§ Work instructions
Repeat verbatim only the lines from the one with "Generate a Blender" through the one with "sc.view_settings.look = 'None'", both ends kept. Pictures stay out.

§ Source data
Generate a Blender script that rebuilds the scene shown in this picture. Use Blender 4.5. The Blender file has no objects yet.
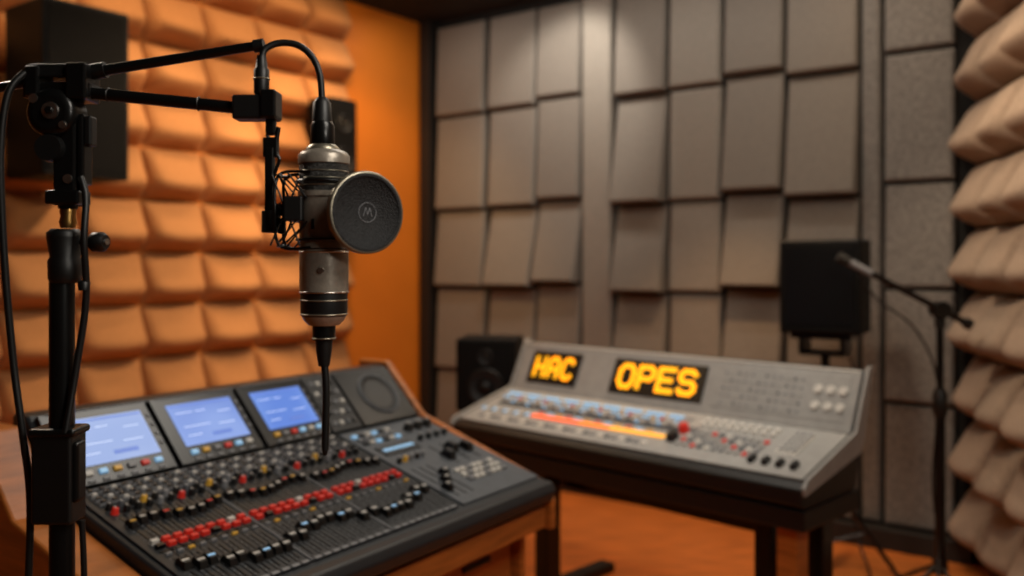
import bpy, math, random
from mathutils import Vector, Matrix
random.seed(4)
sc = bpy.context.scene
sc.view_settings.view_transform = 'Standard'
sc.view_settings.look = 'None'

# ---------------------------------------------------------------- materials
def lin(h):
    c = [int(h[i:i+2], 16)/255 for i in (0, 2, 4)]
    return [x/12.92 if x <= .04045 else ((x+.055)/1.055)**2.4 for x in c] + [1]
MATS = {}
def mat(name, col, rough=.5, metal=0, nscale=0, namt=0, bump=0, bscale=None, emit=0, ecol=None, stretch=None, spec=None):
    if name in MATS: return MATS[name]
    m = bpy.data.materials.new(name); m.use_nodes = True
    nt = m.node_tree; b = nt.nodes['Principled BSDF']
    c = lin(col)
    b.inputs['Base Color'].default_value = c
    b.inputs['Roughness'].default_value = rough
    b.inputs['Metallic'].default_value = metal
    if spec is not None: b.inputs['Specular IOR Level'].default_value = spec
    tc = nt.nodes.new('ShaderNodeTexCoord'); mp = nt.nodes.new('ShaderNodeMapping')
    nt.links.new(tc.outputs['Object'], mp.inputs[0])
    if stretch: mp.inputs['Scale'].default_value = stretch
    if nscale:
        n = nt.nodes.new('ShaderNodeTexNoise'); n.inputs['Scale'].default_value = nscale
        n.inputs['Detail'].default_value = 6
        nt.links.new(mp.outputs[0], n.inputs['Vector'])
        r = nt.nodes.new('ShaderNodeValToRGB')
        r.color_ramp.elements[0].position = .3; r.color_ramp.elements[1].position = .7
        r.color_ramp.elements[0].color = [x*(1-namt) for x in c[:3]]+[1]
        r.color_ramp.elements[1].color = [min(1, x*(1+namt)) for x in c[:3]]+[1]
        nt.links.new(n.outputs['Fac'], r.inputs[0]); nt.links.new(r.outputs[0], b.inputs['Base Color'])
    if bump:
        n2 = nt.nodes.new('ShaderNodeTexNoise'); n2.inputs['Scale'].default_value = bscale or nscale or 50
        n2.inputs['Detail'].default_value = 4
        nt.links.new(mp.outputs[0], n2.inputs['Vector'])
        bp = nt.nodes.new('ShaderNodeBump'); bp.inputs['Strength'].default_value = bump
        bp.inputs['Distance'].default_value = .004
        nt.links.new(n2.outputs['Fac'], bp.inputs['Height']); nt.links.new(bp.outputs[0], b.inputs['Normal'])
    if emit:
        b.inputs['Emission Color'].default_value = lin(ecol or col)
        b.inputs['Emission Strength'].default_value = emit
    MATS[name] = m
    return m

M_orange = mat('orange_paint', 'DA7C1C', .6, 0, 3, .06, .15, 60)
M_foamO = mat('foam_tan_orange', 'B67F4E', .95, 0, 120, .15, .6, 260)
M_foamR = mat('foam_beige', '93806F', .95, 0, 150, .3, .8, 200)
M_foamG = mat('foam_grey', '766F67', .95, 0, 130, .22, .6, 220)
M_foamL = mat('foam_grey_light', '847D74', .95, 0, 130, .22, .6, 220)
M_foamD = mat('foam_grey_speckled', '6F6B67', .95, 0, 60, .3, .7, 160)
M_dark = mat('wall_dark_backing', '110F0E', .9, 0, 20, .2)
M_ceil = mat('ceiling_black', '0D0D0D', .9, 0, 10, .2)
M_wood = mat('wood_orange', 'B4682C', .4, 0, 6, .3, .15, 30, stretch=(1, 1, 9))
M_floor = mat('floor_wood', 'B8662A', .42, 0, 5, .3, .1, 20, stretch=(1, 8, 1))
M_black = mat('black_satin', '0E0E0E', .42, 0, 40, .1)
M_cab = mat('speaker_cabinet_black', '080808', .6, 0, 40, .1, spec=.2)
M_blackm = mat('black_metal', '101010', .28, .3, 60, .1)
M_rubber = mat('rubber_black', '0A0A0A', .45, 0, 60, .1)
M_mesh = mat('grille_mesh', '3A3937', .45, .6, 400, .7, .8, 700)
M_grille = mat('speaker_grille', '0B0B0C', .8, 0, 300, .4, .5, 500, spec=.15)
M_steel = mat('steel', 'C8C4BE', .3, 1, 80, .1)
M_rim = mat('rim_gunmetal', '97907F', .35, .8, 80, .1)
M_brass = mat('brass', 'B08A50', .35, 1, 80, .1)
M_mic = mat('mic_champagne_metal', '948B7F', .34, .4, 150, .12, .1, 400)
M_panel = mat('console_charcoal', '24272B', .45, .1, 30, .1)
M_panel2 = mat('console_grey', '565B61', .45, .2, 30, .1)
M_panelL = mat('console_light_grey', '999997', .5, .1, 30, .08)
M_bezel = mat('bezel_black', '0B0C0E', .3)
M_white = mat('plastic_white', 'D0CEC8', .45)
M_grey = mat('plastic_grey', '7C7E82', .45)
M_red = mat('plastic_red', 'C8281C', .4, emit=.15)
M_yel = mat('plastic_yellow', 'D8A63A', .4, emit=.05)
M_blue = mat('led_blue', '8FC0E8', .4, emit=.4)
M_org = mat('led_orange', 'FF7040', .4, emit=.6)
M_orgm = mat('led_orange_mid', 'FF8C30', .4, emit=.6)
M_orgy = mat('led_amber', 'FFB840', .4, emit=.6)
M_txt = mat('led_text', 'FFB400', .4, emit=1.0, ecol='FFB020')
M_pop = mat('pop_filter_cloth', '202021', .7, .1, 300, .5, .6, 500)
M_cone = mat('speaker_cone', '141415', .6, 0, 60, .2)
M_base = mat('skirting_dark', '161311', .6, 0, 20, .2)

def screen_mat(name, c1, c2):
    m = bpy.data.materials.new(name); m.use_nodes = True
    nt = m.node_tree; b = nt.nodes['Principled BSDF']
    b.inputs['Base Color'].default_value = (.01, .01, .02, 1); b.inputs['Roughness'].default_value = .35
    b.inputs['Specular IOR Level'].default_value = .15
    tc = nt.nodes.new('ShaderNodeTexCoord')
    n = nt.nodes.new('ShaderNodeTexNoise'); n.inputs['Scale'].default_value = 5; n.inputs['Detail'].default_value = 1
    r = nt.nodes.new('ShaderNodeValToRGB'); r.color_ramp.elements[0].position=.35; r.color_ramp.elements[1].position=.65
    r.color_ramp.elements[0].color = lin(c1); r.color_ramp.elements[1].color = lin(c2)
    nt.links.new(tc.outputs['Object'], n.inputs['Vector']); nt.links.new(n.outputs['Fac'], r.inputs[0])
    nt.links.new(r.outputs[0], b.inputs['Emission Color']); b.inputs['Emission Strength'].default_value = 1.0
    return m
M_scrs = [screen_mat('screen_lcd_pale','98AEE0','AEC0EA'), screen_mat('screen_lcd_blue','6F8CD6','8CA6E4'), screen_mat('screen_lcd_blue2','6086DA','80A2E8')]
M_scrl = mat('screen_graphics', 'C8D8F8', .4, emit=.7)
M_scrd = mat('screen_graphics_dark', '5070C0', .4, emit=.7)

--

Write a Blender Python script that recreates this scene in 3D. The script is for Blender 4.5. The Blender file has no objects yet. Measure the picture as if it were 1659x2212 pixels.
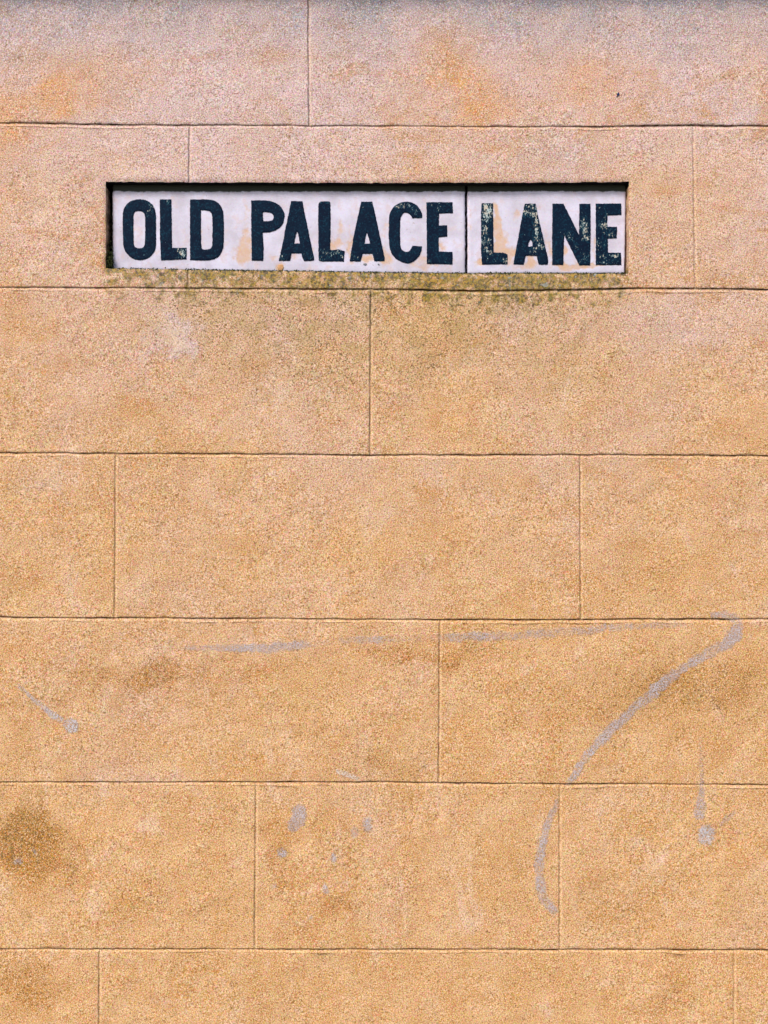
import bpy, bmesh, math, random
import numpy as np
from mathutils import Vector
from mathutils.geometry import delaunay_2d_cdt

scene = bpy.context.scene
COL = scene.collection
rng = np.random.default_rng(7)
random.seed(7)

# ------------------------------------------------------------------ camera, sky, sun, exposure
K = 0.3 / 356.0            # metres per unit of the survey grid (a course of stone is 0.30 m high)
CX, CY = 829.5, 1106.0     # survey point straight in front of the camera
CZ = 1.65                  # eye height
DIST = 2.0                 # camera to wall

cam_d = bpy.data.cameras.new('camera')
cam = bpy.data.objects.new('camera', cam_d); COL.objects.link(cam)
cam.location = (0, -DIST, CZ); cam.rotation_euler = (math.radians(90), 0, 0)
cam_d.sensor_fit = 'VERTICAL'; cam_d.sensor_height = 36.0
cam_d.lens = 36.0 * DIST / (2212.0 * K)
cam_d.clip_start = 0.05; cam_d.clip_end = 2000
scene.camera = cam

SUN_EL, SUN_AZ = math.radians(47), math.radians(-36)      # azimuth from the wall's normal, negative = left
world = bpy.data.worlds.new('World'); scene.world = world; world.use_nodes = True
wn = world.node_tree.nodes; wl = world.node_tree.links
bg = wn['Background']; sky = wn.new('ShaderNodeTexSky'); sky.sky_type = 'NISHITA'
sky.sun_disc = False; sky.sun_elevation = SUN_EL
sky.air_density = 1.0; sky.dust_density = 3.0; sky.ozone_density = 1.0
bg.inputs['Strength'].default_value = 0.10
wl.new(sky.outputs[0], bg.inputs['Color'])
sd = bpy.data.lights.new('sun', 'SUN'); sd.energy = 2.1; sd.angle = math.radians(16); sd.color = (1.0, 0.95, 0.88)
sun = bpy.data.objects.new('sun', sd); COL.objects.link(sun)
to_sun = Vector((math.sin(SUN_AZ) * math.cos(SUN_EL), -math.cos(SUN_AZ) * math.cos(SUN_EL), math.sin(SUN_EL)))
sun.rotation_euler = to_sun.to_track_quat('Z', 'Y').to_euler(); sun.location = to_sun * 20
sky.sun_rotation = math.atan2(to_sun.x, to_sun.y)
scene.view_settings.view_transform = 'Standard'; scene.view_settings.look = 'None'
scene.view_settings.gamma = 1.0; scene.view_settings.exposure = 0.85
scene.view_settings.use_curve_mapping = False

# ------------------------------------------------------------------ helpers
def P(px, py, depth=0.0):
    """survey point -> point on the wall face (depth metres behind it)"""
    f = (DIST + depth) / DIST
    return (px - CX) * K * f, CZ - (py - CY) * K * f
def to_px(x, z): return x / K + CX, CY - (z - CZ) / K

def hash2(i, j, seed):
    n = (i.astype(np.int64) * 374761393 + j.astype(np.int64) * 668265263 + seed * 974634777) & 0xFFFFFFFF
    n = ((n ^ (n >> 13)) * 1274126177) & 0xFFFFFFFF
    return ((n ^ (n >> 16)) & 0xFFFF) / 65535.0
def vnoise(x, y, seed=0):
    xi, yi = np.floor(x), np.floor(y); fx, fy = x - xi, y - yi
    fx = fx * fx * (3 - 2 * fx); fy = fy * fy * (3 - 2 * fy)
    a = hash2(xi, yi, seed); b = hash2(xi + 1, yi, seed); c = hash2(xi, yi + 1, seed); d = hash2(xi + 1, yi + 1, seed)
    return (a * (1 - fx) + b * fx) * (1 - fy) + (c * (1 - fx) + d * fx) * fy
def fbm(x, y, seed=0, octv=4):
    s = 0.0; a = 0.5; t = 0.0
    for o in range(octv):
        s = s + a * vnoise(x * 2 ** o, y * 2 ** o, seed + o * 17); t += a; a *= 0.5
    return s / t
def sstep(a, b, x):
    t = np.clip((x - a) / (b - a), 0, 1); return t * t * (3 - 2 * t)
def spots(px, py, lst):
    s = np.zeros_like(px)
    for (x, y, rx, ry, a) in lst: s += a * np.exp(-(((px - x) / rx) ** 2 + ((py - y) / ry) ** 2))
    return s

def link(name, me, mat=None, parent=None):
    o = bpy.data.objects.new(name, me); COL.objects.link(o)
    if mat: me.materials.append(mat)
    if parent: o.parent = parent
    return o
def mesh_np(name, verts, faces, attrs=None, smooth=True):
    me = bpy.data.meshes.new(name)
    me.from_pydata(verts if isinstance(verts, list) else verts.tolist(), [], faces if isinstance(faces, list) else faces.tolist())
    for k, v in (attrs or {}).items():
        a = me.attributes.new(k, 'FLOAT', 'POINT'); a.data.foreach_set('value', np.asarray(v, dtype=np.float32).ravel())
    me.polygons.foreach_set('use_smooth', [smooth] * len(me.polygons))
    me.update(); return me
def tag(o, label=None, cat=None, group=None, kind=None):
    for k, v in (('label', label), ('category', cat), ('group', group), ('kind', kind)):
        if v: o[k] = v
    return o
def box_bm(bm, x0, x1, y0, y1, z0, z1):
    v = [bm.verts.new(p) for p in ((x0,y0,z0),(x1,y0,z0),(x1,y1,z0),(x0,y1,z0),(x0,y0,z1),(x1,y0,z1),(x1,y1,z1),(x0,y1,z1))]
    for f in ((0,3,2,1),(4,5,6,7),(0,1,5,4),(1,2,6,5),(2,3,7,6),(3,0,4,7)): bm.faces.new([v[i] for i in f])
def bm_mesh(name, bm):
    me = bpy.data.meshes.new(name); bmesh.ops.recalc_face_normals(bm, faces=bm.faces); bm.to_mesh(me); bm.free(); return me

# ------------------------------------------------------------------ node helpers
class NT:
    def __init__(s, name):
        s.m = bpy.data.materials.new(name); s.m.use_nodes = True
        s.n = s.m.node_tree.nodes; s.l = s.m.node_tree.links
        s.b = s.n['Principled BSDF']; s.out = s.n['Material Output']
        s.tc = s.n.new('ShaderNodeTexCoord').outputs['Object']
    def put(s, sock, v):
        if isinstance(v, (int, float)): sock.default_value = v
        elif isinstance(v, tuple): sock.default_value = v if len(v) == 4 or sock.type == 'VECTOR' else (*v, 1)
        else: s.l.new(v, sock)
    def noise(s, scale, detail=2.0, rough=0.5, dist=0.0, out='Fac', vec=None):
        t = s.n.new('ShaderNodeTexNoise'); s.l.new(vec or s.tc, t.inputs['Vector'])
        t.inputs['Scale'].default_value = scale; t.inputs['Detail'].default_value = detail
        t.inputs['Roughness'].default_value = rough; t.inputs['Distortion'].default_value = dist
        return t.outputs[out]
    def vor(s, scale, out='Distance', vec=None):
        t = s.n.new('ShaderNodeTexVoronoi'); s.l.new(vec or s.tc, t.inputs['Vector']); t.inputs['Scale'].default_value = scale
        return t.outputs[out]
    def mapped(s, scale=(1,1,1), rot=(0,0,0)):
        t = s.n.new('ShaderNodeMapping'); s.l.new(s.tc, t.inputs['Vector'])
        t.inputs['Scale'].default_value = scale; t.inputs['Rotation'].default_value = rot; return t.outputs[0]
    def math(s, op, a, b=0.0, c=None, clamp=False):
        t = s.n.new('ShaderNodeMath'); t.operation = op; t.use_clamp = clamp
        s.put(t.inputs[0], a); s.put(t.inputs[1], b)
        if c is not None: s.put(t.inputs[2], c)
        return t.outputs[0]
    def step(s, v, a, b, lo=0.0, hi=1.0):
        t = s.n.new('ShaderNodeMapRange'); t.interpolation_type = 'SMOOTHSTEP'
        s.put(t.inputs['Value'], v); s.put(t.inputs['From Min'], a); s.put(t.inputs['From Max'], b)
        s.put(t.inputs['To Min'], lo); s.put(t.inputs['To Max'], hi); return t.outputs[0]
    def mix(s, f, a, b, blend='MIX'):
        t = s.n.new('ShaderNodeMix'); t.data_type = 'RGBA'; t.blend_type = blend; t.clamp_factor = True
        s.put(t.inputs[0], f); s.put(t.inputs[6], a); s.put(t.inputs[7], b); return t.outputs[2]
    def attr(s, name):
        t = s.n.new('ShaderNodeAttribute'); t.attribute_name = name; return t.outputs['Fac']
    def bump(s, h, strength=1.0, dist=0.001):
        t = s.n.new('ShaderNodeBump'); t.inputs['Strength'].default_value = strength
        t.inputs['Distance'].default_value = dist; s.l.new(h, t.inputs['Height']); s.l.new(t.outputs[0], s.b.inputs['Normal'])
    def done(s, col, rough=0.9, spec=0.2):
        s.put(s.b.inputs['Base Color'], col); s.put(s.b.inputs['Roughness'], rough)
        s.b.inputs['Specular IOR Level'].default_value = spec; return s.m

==

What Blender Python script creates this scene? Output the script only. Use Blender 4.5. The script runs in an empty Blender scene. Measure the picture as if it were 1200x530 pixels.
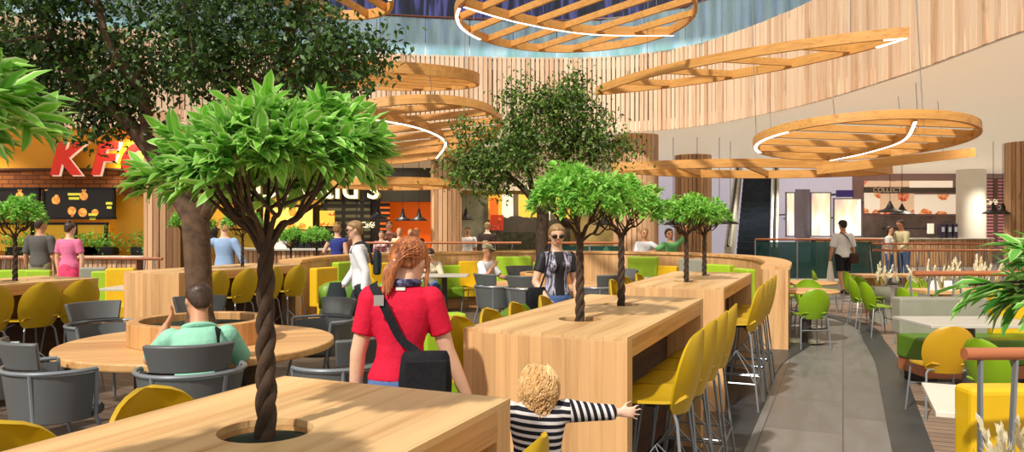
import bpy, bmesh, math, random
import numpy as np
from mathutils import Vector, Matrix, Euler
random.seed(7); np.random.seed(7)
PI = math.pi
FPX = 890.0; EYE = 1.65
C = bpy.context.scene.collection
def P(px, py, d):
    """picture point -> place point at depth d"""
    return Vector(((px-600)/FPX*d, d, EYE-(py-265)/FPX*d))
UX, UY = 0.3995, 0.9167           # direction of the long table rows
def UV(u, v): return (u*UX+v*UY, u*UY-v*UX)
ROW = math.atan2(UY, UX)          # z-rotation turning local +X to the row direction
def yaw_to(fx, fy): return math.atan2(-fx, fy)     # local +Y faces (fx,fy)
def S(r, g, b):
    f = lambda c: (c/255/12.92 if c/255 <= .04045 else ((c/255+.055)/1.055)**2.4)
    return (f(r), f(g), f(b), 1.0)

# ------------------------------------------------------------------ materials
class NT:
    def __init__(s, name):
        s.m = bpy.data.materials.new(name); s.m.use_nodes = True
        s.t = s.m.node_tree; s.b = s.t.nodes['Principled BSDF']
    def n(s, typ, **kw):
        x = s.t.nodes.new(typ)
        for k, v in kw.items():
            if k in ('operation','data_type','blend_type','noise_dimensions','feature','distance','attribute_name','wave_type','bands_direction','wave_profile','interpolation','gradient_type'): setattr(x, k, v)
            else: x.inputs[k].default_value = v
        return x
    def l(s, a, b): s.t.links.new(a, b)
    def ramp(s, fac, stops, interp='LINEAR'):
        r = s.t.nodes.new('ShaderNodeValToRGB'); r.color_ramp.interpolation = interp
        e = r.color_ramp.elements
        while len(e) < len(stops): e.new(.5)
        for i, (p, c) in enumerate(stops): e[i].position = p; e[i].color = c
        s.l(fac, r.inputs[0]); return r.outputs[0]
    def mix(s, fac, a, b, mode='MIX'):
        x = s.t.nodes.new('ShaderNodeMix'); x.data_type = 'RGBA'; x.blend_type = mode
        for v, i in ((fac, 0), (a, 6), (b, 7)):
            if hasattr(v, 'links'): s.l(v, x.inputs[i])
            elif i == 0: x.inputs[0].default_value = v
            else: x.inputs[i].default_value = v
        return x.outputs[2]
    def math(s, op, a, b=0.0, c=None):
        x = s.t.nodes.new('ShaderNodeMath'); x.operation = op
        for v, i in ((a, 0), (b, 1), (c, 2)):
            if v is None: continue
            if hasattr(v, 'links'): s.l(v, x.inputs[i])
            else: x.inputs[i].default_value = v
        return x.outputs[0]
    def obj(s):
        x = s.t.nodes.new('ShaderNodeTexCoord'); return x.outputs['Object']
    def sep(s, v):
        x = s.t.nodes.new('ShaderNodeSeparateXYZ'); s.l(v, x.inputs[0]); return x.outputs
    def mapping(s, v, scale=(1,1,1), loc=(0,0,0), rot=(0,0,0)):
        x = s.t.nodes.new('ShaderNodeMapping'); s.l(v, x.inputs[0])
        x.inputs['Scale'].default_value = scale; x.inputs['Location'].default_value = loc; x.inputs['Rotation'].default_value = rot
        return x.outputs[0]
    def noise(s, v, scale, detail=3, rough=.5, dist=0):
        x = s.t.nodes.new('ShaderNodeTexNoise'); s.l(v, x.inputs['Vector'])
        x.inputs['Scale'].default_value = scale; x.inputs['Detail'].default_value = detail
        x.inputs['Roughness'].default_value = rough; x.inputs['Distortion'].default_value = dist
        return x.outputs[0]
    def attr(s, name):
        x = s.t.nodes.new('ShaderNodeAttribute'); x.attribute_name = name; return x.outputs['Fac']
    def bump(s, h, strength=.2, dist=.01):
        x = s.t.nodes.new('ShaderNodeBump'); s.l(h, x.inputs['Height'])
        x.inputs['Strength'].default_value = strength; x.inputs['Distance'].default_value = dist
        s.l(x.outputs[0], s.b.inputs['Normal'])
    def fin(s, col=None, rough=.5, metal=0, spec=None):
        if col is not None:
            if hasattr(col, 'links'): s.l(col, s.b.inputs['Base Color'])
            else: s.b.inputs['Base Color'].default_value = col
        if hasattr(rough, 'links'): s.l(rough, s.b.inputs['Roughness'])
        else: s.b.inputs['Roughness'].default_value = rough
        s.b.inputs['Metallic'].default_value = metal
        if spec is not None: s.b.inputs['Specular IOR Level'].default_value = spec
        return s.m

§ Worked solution
Generate a Blender script that rebuilds the scene shown in this picture. Use Blender 4.5. The Blender file has no objects yet.
import bpy, math, random
from mathutils import Vector, Matrix
random.seed(4)
sc = bpy.context.scene
sc.view_settings.view_transform = 'Standard'
sc.view_settings.look = 'None'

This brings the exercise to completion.